Als de in het ongelijk gestelde partij zal Benik worden veroordeeld in de kosten van het principaal en het incidenteel hoger beroep en in het incident. De kosten voor de procedure in hoger beroep aan de zijde van Benik zullen vastgesteld worden op:
  • Griffierechten € 343,-
  • Salaris advocaat € 6.854,- (2 punten x tarief IV in het principaal hoger beroep, 1 punt x tarief II in het incidenteel hoger beroep en 1 punt x tarief II in het incident)
  • Nakosten € 178,- (plus de verhoging zoals vermeld in de beslissing)
Totaal € 7.375,-
De gevorderde wettelijke rente over de proceskosten wordt toegewezen zoals hierna in het dictum is vermeld.

7.De uitspraak

Het hof:
op het principaal en incidenteel hoger beroep
verklaart Benik niet-ontvankelijk in haar hoger beroep tegen het vonnis van 19 mei 2021;
bekrachtigt het vonnis van 25 mei 2022 gewezen in conventie;
vernietigt het vonnis van 25 mei 2022 gewezen in reconventie voor zover de vorderingen onder II en III zijn afgewezen;
in zoverre opnieuw recht doende:
heft het door Benik ten laste van [geïntimeerde] gelegde conservatoir derdenbeslag onder de Rabobank voor een bedrag van € 100.000,00 op;
veroordeelt Benik tot betaling van de schade die [geïntimeerde] heeft geleden en nog zal lijden als gevolg van dit conservatoir beslag op te maken bij staat en te vereffenen volgens de wet;
bekrachtigt het vonnis van 25 mei 2022 gewezen in reconventie voor het overige;
verklaart dit arrest tot zover uitvoerbaar bij voorraad;
veroordeelt Benik in de proceskosten in principaal en incidenteel hoger beroep en in het incident, en begroot deze kosten aan de zijde van [geïntimeerde] op € 7.375,-, te betalen binnen veertien dagen na aanschrijving daartoe.
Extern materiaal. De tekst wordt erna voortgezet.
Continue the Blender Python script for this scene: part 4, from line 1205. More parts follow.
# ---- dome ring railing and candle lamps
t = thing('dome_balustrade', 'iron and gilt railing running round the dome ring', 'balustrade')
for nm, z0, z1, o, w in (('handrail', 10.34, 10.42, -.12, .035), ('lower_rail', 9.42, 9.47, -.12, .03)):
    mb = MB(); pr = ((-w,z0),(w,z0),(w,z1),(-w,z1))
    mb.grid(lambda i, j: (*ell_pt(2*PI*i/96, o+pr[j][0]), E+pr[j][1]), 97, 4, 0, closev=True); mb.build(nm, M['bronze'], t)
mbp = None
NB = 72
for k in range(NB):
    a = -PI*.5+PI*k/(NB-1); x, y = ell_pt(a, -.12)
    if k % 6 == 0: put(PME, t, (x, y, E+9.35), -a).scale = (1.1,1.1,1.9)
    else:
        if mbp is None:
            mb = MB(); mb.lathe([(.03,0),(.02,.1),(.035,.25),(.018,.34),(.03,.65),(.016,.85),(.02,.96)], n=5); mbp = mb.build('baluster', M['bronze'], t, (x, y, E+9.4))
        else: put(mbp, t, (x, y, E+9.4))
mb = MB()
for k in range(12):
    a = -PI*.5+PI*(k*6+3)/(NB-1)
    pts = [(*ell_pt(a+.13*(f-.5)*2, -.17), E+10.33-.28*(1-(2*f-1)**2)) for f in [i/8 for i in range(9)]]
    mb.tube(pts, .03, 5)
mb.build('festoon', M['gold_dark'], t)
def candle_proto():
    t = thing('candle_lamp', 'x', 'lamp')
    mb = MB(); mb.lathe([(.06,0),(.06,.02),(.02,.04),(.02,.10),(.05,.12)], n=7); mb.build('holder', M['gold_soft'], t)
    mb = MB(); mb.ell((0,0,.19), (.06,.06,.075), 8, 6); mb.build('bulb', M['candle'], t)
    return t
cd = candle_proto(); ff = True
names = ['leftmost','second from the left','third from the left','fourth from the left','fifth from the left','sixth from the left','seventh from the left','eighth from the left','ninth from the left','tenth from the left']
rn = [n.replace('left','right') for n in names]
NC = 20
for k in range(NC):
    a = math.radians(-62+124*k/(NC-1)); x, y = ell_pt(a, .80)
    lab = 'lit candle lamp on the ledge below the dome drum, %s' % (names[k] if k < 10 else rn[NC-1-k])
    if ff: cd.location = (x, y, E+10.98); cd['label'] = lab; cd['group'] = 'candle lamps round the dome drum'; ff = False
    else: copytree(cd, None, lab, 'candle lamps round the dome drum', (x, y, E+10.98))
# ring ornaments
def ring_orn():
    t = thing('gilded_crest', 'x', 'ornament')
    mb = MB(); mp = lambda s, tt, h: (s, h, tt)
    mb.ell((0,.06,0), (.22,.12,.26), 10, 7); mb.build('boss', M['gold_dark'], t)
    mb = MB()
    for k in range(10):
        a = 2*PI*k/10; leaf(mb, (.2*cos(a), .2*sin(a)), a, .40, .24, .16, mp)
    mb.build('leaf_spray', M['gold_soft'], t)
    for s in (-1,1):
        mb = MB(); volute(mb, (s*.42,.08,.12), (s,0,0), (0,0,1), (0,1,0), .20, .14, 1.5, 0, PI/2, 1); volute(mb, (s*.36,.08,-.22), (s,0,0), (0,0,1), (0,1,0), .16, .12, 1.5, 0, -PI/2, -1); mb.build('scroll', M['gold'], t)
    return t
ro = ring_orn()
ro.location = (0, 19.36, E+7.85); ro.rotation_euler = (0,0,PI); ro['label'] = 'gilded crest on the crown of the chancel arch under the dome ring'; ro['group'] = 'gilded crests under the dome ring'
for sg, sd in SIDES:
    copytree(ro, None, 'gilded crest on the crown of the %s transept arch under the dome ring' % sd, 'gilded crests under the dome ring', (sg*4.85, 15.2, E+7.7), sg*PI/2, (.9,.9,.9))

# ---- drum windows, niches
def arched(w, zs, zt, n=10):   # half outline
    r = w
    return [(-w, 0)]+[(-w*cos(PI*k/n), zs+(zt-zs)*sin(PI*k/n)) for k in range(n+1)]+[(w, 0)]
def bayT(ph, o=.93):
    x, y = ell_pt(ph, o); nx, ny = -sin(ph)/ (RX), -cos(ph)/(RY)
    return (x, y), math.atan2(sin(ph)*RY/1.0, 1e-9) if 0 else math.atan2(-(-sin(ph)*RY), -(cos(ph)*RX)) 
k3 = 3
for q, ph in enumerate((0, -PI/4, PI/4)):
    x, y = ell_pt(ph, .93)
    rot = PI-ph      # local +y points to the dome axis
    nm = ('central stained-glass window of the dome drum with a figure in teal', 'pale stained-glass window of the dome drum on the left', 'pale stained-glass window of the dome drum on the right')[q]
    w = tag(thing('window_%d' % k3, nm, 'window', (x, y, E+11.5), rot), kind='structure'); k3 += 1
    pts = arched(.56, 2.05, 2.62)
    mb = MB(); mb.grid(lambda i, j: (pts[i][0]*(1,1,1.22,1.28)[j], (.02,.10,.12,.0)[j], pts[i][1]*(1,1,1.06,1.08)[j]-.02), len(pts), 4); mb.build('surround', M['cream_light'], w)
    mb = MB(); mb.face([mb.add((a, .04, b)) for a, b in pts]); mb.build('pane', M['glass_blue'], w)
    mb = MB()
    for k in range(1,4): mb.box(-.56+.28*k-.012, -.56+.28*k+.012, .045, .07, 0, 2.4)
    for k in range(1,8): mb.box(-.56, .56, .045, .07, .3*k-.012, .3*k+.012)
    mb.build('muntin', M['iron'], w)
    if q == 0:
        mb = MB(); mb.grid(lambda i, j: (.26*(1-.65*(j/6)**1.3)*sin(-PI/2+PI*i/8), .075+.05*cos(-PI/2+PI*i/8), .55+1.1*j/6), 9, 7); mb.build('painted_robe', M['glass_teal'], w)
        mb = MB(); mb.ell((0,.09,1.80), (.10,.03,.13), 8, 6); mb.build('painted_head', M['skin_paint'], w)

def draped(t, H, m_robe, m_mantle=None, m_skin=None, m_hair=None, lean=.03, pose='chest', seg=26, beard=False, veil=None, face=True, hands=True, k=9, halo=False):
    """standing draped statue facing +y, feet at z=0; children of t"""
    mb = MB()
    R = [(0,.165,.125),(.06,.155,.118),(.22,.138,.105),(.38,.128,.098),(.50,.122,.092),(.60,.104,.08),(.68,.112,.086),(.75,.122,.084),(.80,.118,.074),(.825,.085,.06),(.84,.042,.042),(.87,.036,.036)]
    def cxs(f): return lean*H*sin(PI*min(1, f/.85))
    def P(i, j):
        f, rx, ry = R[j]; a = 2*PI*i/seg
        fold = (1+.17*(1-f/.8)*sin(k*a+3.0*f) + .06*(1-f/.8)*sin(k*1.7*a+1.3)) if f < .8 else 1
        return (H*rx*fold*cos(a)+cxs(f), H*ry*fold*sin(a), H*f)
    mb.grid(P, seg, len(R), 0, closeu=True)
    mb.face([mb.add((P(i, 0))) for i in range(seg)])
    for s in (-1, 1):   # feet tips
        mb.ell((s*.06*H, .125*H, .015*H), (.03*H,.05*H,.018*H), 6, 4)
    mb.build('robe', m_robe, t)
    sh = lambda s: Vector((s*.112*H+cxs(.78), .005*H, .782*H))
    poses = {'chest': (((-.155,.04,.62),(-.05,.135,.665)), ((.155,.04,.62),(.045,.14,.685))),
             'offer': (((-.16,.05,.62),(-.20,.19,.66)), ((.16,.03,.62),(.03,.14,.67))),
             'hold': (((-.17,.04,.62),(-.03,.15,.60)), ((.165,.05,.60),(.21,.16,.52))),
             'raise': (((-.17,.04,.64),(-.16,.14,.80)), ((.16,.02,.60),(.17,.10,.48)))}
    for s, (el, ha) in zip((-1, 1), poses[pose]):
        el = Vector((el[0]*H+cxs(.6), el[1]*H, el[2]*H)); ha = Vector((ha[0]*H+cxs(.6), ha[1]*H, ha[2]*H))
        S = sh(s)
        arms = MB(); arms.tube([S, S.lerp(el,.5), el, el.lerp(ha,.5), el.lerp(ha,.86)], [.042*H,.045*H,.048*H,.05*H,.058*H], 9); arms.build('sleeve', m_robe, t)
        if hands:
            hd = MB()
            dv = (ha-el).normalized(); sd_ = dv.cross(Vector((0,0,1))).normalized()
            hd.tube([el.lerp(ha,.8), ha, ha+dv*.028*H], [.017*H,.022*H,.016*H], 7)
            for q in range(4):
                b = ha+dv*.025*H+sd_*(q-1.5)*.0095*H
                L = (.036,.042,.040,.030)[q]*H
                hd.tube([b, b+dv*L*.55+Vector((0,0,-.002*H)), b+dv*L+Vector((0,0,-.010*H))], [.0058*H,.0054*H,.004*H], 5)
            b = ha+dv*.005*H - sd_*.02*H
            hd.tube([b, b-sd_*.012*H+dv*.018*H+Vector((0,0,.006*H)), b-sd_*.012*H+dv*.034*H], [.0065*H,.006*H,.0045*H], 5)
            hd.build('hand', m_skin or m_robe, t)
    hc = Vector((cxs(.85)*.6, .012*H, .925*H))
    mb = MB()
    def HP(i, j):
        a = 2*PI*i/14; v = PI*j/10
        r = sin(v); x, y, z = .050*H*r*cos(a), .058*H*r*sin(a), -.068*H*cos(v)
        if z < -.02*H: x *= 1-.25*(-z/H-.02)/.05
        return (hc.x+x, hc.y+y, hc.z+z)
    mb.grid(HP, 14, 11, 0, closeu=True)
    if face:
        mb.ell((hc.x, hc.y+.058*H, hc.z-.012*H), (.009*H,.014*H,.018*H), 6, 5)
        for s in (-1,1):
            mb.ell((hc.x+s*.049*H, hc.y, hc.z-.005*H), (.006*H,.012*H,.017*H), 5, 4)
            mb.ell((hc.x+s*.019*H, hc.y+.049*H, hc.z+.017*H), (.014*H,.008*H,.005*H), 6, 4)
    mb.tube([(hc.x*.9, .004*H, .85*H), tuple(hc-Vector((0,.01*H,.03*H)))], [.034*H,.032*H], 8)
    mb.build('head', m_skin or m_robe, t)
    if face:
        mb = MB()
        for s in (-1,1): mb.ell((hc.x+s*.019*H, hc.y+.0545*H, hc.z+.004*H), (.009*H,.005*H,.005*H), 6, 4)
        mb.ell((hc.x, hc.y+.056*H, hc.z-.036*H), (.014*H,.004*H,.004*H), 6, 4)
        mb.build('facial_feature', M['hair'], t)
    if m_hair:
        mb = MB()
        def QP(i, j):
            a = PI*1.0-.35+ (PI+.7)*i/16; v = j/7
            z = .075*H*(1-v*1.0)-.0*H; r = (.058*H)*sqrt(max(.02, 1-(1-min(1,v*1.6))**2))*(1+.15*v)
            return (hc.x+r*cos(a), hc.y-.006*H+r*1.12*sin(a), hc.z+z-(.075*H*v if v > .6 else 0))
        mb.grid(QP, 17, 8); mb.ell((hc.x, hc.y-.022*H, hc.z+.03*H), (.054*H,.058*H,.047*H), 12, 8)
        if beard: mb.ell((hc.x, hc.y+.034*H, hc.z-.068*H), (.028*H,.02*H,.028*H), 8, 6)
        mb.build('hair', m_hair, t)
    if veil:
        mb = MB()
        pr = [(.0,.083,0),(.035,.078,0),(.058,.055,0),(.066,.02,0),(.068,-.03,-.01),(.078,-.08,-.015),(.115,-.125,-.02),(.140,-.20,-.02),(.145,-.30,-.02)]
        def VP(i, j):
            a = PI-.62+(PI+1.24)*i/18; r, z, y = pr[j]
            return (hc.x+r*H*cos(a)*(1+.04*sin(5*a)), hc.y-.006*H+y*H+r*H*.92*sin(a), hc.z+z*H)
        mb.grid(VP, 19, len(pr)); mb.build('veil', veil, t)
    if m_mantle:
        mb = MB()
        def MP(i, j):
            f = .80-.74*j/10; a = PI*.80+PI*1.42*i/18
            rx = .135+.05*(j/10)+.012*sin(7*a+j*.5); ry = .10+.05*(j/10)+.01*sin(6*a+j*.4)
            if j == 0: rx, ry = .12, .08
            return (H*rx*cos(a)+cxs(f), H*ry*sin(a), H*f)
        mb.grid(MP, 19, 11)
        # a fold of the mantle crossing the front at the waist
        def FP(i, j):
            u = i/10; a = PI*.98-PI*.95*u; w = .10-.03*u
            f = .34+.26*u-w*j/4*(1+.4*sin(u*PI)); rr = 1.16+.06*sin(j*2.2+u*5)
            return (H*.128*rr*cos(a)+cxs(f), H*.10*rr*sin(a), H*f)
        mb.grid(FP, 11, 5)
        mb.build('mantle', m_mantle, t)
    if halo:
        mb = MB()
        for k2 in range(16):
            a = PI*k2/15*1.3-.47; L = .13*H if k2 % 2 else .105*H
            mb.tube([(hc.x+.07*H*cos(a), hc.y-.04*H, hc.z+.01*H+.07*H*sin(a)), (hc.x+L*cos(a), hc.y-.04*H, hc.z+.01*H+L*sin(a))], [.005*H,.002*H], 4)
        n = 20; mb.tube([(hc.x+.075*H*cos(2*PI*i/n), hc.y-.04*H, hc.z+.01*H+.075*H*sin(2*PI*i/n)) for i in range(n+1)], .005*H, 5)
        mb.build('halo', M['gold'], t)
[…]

Als Benik niet tijdig aan de veroordelingen voldoet en het arrest daarna wordt betekend, dan moet Benik € 92,- extra betalen vermeerderd met de kosten van betekening;
veroordeelt Benik in de wettelijke rente als bedoeld in artikel 6:119 Burgerlijk Wetboek over de proceskosten als deze niet binnen veertien dagen na aanschrijving zijn voldaan;
wijst het meer of anders gevorderde af.
Dit arrest is gewezen door mrs. J.P. de Haan, A.C. van Campen en C.B.M. Scholten van Aschat en in het openbaar uitgesproken door de rolraadsheer op 27 februari 2024.